Death of the Respectable Adam Grove
Shermariah Church, the Presbyterian Church of Augusta County, Virginia lost a valuable member of their congregation when Mr. Adam Grove died suddenly and unexpectedly on February 24, 1842. Mr. Grove's spirituality transcended Shermariah into the educational realm in that he served as a professor of religion for 20 years. His religious beliefs manifested themselves in his charitable nature. He donated a significant portion of the land on which Shermariah Chuch was constructed and also donated funds to help build the Shermariah Academy. Unlike many of the deaths that occurred in Augusta County in the antebellum South, Mr. Grove's was unique in that he died free of debt. His lack of debt can also be attributed to his religious beliefs. Grove was very familiar with the scriptures and lived by them. One such scriptural saying was, owe no man anything.
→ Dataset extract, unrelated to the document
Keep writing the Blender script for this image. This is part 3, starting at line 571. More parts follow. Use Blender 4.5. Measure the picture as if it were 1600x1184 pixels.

It was said that Mr. Grove's farm reflected many of his admirable characteristics such as his good management and industrious habits. Though he possessed only a small piece of land, it was lucrative due to its high state of cultivation. At the time of Mr. Grove's death, the land was worth two to three times more than if he had bought two to three additional pieces of farmland. Perhaps the most interesting aspect of Mr. Grove's death, however, is the fact that one of his servant women died about 15 minutes after he did. She was also a member of Shermariah Church and it was believed by the citizens of Augusta County that they had both gone to the same blessed reward.
The dichotomy of this obituary lies in the fact that during life of earth, slaveholders of Augusta County treated African Americans not only as their inferiors, but as their property; meanwhile, they sat through church services in the same sanctuary. They worshipped the same god and believed that they experienced the same afterlife. The role churches played in race relations of the antebellum South is a major theme in Melvin Patrick Ely's Israel on the Appomattox. Ely portrays a culture similar to that of this obituary, where blacks and whites attended the same churches. These churches nurtured the moral similarities of people of both races. Furthermore, according to Ely, churches leveled the playing field between whites and blacks by acknowledging the spiritual gifts of each, and by identifying their equal ability to sin. During the 1840s and 1850s, white evangelicals felt it was their duty to bring black members into their churches. Spending on ministries to slaves increased dramatically. In the Methodist Church in particular, it increased from 167,258.87 in 1829 to 1,706,207.70 by 1864. This may give us some insight as to why Mr. Grove and his servant participated in the same church service.
Citations
- Staunton Spectator, February 24, 1842.
- Melvin Patrick Ely, Israel on the Appomattox (New York: Vintage Books, 2005), 319.
- Chares F. Irons, "Antebellum Period," in Encyclopedia of Religion in the South, ed. Samuel S. Hill, Charles H. Lippy, and Charles Reagan Wilson (Macon: Mercer University Press, 2005), 15-16.